In that three year period, the largest sum awarded in a single contract -some $929 million- was to a contractor that does not even exist. It is entirely possible that sums have been misreported, and so further research is required. However, while a comma or a dot may have been misplaced in amounts, names of contractors and their tax numbers are less susceptible to mistakes during transcription. Thus, procurement contractor Iker Guarima, tax reference number J-293799005, has no company website, no record in Venezuela's registry of contractors, no online presence of any sort, no track record, and yet it seems to have been awarded by PDVSA, on August 2014, nearly a billion USD for the provision of materials destined for construction of social housing, by yet different contractors of Ministry of Habitat and Housing. Not one of the sources I consulted has any knowledge of Iker Guarima, though the contract raises other issues, such as: why is PDVSA engaged in contracting providers to the Ministry of Habitat and Housing' projects?
The third largest contract -$730 million- was given to Constructora INCENTER. This company belongs to a fellow known to readers of this website: Antonio "Tony" Canaves, partner of Colombian "businessman" Alex Saab. Did I mention that Canaves is suspected of involvement in an assassination and has been arrested for drug trafficking?
Then there is the Moschella clan, from Maracaibo (Zulia state). Through different companies (INDUSTRIAS MARITIMAS VENEZOLANA DE CONSTRUCCIONES, ZULIA INDUSTRIAL CONSTRUCTIONS, TIERRA ALTA SISTEMAS DE PRODUCCION and EHCOPEK) the group has managed to get $1.16 billion in the three year period. This Moschella group appears to be associated to one of chavismo's favorite bankers: Victor Vargas from Banco Occidental de Descuento. Mr Vargas himself, also has gotten some $614 million worth of contracts in energy related business, through ENVIRONMENTAL SOLUTIONS DE VENEZUELA, which has gotten many contracts over the years from PDVSA.
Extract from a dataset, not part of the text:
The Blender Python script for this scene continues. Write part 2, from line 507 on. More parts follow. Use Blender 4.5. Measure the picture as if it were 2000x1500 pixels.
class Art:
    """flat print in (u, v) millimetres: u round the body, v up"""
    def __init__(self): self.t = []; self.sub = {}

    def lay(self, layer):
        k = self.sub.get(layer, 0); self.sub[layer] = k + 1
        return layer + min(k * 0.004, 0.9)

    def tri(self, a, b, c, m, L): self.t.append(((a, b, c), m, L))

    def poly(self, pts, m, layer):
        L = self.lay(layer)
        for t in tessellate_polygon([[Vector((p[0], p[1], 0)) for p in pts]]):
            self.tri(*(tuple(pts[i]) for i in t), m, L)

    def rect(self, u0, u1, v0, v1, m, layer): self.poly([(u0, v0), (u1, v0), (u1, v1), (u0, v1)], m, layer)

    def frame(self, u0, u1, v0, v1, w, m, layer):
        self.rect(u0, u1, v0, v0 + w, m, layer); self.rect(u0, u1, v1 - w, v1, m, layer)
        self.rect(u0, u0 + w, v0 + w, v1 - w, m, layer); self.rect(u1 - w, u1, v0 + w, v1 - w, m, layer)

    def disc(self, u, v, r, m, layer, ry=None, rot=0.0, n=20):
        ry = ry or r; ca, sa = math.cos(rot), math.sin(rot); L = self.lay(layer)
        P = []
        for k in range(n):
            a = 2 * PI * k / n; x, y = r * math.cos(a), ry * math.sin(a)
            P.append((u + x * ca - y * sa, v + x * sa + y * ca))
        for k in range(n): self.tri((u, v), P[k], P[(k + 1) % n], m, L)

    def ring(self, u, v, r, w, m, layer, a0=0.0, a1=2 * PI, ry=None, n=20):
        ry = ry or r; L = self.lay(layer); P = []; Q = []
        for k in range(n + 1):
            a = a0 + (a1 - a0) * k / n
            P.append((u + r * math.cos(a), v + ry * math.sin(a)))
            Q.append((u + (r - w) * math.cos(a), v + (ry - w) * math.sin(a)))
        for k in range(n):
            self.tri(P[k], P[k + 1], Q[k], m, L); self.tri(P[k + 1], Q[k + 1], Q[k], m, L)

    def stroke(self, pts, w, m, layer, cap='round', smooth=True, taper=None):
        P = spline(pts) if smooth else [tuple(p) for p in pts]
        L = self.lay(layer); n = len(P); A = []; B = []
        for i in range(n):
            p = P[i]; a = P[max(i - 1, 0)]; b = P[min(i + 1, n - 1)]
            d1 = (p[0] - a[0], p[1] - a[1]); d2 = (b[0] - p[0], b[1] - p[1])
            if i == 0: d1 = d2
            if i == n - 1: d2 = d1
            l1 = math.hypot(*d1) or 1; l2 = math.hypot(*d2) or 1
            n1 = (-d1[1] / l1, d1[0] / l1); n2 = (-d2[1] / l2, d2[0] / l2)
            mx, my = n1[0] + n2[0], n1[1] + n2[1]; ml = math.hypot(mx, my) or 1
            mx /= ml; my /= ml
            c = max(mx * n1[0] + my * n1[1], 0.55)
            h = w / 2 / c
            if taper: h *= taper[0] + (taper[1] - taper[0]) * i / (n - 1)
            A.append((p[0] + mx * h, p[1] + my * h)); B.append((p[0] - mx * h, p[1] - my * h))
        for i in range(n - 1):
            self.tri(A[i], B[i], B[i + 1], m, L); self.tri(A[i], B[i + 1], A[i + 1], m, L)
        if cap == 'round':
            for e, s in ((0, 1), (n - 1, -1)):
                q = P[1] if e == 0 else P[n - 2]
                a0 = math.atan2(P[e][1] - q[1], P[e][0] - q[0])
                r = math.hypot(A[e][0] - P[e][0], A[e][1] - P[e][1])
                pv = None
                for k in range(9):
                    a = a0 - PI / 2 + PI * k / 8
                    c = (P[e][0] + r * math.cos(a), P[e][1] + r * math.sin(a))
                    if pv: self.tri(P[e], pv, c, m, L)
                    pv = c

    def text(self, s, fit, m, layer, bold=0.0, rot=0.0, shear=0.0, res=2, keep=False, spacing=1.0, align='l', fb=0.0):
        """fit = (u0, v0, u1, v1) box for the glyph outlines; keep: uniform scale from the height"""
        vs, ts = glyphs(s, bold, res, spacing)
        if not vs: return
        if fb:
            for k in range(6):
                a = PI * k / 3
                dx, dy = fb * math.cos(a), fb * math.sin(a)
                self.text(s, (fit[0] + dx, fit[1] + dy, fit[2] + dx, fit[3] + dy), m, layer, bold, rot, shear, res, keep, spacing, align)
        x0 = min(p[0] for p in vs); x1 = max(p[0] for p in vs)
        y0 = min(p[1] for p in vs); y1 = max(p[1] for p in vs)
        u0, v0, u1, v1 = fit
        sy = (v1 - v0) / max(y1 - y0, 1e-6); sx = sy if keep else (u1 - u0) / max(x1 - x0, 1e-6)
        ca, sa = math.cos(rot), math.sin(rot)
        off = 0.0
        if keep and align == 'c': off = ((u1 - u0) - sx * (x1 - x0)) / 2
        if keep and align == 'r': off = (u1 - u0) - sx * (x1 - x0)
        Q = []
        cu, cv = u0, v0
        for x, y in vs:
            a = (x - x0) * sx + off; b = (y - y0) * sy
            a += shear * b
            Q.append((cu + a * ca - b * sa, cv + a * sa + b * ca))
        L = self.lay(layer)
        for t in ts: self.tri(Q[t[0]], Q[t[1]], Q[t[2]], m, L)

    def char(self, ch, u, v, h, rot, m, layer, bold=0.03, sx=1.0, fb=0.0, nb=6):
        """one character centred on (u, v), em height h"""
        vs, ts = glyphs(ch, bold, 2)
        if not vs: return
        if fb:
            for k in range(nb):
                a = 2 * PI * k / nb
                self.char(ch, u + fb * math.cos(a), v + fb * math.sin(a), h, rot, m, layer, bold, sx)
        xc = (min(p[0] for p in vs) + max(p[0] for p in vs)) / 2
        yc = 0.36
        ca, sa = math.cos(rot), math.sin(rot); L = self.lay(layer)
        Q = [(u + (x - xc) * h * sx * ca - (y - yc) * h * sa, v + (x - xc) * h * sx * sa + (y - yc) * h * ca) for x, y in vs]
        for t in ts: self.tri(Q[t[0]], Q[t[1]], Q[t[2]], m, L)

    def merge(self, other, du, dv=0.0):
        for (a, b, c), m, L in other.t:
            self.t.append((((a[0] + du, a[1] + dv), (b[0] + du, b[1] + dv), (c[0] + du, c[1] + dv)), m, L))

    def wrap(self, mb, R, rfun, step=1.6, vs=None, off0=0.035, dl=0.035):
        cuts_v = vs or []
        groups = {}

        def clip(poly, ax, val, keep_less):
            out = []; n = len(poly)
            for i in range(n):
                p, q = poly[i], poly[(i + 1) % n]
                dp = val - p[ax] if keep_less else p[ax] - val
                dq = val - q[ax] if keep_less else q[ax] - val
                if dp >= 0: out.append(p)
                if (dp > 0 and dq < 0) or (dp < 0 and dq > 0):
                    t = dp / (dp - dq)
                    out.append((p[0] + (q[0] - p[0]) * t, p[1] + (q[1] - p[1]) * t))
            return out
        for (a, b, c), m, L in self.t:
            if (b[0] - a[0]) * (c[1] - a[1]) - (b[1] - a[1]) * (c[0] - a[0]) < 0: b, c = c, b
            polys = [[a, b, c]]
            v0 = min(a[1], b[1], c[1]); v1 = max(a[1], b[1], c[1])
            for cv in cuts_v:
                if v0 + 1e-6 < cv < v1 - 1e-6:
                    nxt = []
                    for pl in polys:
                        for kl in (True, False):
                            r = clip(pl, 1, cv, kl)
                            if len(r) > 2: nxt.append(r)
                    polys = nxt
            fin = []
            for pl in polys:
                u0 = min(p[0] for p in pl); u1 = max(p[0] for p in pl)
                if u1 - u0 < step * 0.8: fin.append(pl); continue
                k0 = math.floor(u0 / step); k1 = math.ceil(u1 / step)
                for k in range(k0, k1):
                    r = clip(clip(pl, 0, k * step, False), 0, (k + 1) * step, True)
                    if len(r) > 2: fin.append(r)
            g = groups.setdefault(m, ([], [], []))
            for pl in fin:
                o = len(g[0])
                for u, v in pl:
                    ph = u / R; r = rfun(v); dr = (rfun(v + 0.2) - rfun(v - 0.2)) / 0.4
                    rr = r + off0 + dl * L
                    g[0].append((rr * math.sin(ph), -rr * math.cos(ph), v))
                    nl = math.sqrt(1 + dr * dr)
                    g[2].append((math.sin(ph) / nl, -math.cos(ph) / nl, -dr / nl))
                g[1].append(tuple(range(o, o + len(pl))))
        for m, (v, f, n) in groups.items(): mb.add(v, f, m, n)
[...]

The workings of another oil magnate came to light: Gerardo Pantin Shortt, whose companies Cementaciones Petroleras Venezolanas (CPVEN) and SEPESA S.A. got $1.14 billion through 30 contracts. Mr Pantin was in the news today, as the owner of a $12.9 million mansion in Sunset Island, and developer behind a $200 million real estate project in Miami. It would appear that laundering corruption money from Venezuela continues apace in Miami, despite announcements from the U.S. Treasury. Mr Pantin, and associate Oswaldo Cisneros, purchased Maersk barge operations in Venezuela in September 2014. Mr Cisneros is in turn partner of Derwick Associates' Francisco D'Agostino in acquisition through debt-purchasing of a stake in Harvest Natural Resources.
The total amount of contracts awarded by PDVSA in the 2012-2015 period exceeds $30 billion. That's just related to procurement related to PDVSA non-secret operations. For it has to be remembered that, in some instances, non disclosure on the basis of "threats to national security" has been claimed by PDVSA to refuse to hand over contracts information, like in its infamous agreements with Derwick Associates.